There are passionate people making wine in what you might describe as our “anonymous” AVAs, and just like it took decades for Napa to prove itself to the world, the future of new or older-and-yet-proven AVAs holds nothing but opportunity — and not just for producers themselves.

With wine comes economic benefits. And in this modern society with rapidly fluctuating economies and times of uncertainty, having the draw of agro-tourism anywhere in our 50 states worthy of an AVA is a win for a community. Sure, the wine may not be what we hope just yet, but it will get there. Winemakers are crazy. They will climb craggy hills, trudge through rivers, and scale mountains to find the best spots.

For budding winemakers and established producers seeking expansion, AVAs act as a calling card — concrete proof that a) winemaking is already happening there and b) the conditions are ripe for quality viticulture. The establishment of a new AVA is a shining beacon that says “get in on the ground floor while you still can” — can’t really do that in the Old World! — and also offers the opportunity for innovation and experimentation. That’s about as American as it gets.

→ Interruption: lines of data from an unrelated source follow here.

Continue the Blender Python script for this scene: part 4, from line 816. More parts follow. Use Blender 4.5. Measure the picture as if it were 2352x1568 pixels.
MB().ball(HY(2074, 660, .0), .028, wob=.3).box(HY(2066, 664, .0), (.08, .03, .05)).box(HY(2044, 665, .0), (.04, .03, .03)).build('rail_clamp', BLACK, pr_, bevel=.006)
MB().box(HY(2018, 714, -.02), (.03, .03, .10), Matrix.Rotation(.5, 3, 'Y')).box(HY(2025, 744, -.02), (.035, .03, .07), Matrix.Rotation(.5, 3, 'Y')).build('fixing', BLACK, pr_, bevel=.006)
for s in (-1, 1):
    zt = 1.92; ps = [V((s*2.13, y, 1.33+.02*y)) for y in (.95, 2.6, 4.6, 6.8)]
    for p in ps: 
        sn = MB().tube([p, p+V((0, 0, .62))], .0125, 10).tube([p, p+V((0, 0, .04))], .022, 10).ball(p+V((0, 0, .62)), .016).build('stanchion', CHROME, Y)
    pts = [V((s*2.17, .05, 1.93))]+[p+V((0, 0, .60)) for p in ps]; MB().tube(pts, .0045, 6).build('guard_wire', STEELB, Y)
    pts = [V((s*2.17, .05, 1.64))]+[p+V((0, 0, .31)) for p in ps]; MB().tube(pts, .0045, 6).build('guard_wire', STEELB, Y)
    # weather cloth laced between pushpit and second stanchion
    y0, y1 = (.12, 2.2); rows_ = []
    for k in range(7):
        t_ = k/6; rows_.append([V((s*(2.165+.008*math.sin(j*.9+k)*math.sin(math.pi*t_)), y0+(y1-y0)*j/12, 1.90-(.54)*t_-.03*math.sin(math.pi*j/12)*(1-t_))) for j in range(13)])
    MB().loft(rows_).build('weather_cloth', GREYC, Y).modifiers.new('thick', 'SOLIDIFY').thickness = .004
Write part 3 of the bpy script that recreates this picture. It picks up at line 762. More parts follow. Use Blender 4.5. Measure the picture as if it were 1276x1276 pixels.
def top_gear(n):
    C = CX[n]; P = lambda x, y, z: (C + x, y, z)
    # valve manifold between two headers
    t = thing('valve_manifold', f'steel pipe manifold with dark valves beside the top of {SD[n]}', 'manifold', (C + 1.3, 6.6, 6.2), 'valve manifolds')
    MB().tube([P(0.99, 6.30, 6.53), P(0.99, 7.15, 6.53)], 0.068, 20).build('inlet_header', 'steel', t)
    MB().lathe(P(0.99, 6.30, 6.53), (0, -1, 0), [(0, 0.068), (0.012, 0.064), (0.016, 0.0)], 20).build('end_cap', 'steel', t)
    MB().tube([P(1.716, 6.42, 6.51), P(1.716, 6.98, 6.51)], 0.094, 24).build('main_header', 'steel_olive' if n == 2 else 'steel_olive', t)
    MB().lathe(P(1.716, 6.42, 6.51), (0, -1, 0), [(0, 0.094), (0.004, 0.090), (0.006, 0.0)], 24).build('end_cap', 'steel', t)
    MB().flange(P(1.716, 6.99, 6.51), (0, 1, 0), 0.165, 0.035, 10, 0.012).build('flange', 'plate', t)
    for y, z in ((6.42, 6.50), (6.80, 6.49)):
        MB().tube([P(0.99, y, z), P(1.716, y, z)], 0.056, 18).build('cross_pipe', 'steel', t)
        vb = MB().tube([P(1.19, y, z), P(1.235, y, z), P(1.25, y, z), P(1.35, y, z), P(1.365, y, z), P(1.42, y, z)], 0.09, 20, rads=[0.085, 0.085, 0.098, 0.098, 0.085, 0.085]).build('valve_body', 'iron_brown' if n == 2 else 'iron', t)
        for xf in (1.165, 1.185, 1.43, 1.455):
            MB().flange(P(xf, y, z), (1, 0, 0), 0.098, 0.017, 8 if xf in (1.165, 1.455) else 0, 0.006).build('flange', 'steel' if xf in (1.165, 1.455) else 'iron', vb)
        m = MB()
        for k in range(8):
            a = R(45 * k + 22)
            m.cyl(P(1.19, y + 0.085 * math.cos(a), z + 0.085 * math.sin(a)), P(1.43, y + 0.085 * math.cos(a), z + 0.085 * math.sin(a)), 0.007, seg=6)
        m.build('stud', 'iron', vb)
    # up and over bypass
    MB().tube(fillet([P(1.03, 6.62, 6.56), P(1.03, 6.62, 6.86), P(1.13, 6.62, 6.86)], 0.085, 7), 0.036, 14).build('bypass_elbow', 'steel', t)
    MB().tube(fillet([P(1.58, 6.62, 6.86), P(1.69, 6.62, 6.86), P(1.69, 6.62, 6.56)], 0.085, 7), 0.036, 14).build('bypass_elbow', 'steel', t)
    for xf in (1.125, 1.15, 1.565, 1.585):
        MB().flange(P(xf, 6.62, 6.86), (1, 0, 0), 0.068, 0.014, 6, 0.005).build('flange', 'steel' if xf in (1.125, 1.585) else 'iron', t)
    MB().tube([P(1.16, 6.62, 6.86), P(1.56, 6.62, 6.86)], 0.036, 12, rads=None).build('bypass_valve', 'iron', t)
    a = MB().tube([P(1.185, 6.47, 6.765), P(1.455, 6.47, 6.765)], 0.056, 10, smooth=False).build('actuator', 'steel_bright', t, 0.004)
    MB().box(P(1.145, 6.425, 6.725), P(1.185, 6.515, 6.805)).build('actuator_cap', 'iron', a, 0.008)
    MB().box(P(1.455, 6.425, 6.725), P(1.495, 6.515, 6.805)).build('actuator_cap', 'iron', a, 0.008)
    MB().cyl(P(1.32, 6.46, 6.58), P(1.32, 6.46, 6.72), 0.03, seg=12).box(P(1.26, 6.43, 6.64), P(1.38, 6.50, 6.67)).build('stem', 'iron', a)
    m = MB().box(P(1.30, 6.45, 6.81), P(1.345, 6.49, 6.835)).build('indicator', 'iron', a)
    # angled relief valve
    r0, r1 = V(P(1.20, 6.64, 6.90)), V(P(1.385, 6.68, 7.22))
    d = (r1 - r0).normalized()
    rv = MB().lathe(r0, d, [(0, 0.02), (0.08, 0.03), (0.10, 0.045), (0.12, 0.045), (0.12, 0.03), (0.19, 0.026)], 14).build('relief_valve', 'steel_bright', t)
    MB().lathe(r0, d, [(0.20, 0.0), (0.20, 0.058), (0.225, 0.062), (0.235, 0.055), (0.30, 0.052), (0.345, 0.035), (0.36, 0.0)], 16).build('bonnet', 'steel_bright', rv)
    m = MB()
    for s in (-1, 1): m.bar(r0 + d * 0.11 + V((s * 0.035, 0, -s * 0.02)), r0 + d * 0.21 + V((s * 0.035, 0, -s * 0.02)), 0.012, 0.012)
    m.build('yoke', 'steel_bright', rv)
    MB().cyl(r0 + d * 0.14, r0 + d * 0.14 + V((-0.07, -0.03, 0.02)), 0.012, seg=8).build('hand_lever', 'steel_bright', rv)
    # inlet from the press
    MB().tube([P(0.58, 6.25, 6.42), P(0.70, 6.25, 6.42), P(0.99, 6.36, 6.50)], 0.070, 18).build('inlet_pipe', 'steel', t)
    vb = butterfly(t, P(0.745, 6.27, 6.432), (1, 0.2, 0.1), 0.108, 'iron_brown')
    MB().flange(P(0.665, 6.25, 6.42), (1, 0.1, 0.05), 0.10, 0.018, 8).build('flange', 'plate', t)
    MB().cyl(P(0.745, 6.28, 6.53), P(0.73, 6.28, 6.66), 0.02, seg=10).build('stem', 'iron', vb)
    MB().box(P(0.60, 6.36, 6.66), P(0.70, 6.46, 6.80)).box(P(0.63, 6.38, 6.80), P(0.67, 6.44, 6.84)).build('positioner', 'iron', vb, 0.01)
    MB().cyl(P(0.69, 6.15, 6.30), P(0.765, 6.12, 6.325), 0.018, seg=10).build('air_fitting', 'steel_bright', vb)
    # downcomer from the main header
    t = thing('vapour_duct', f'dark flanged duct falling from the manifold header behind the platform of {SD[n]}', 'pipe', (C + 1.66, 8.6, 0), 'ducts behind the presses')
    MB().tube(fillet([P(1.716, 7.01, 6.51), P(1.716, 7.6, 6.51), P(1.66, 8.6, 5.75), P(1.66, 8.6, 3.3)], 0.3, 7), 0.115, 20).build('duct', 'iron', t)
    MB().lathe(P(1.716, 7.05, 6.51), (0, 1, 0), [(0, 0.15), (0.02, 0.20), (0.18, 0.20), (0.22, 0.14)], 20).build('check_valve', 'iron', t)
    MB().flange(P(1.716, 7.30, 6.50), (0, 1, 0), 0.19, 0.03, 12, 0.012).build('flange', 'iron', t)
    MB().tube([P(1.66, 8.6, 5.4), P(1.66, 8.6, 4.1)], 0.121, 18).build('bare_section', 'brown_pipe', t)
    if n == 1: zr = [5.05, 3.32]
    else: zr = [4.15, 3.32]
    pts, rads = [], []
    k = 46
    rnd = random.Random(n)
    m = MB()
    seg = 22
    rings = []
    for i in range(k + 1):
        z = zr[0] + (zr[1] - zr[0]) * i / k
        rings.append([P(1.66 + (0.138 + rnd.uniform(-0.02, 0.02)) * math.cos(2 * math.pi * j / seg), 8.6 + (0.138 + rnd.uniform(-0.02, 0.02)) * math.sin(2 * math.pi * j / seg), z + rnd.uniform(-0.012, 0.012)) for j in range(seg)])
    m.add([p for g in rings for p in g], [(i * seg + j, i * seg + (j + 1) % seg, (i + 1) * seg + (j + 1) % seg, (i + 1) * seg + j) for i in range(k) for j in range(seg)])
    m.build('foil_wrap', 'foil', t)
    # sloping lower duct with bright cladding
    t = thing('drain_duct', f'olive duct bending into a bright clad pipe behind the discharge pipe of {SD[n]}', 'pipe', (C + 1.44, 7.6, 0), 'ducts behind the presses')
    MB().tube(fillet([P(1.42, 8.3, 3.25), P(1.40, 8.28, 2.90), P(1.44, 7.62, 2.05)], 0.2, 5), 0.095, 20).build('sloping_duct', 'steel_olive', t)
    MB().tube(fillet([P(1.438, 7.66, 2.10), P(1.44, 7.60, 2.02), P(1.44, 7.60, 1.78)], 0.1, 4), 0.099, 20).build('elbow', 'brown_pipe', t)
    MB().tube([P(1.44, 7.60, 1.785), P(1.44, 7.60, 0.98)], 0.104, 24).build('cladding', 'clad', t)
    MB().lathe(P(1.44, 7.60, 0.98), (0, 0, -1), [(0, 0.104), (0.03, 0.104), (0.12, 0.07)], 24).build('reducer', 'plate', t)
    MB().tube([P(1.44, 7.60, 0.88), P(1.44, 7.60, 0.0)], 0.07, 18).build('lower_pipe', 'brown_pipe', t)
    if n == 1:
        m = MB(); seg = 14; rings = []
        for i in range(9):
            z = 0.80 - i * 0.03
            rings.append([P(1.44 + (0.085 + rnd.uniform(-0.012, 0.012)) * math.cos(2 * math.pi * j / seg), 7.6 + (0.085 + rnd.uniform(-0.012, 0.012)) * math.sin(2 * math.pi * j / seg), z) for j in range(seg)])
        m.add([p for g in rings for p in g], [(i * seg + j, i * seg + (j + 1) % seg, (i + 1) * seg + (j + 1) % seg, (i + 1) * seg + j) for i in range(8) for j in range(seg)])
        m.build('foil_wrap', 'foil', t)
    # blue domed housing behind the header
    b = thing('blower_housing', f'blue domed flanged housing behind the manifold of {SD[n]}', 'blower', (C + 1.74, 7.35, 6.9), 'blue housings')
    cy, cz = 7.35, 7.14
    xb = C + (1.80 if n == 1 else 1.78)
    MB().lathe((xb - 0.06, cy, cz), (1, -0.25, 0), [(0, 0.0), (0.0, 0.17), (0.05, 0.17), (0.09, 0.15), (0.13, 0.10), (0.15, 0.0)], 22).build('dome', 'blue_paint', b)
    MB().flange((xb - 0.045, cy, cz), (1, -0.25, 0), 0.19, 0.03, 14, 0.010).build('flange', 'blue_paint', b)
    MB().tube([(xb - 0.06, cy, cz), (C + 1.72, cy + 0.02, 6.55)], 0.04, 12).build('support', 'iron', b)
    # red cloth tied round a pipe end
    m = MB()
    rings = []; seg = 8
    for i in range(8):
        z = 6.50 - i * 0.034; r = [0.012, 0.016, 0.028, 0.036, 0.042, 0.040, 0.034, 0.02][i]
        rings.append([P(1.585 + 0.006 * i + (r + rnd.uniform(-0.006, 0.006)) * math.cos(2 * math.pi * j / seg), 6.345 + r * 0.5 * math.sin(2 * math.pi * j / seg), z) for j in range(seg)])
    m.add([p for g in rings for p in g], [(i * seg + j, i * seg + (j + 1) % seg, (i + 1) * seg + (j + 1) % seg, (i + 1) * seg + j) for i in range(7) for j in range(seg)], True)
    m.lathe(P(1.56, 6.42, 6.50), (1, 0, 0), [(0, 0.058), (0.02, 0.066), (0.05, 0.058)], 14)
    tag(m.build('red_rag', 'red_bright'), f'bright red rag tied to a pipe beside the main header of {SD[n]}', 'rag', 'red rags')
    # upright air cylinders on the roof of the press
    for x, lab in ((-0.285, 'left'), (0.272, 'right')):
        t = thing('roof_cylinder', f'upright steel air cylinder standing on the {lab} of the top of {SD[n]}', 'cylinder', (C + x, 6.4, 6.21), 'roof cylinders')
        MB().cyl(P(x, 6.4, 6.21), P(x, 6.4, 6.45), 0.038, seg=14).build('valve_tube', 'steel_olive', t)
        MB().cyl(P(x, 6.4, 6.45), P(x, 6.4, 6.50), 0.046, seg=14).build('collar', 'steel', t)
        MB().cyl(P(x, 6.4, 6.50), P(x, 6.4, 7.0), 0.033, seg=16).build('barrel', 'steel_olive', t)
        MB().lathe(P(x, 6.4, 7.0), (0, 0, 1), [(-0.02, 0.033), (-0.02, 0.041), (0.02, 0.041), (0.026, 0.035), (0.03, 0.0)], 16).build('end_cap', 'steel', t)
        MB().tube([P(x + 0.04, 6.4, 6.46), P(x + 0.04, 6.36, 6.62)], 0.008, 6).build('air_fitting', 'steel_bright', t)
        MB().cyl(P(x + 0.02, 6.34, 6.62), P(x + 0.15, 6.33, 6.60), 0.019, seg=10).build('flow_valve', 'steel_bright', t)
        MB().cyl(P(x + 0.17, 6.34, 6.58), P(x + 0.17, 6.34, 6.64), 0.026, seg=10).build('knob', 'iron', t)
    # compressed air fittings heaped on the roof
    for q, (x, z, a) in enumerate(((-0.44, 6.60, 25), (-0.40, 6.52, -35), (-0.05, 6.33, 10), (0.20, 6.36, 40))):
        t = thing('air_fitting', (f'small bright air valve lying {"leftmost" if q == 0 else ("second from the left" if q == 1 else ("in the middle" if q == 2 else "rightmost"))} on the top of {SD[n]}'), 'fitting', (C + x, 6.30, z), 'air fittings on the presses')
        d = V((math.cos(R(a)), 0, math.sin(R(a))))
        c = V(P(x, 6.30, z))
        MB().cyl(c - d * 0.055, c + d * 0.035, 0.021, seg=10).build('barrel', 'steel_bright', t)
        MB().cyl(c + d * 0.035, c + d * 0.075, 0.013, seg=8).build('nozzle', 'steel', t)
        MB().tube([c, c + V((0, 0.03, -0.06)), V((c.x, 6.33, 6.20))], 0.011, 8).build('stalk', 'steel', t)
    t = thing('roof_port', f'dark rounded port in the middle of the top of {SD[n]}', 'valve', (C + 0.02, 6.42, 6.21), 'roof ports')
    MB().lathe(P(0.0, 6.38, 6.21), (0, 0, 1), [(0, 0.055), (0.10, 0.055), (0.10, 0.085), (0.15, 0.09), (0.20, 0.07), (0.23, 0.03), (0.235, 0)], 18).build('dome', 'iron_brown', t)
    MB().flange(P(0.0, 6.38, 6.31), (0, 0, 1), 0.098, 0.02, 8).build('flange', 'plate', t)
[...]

And one day in any of our existing AVAs a winemaker with a dream and the skills to make it a reality will plunge young vines into the earth, or rehabilitate a forgotten vineyard (see: the California Seiad Valley AVA), or make wine from a variety we haven’t yet heard of and further our wine culture.

We are a young country with an even younger wine culture, stunted for a decade by the Volstead Act of 1919. So we are really just getting started. At this moment in American wine history, we are witnessing a new generation of winemakers and vineyard managers with new ideas that will shape our drinking culture for the next few decades. I find that so damn exciting. I have spoken to, hung out with, and sipped with some of these new winemakers, vineyard managers, and even wine personalities who help shine a light on wine communities. And I wish I had every wine lover in the U.S. with me during these conversations. There is a new energy in American wine. New diversity. New focus. As our country changes and evolves, so, too, should our winemaking and wine-drinking culture.

Our AVAs are here to guide us forward and teach us about our land. The system gives the next generation stepping stones of past experience to draw from. Prepare for more AVAs in wine-growing regions like Washington State, and for new life being breathed into lesser-known areas like the Appalachian High Country, which straddles the Virginia/North Carolina border. Thomas Jefferson had the right idea and we are making it happen. So let’s celebrate all of our AVAs and encourage the winemakers doing the hard work to establish and help them thrive. Let’s stay curious about our land under vine by exploring our many delimited wine regions. I am excited for us.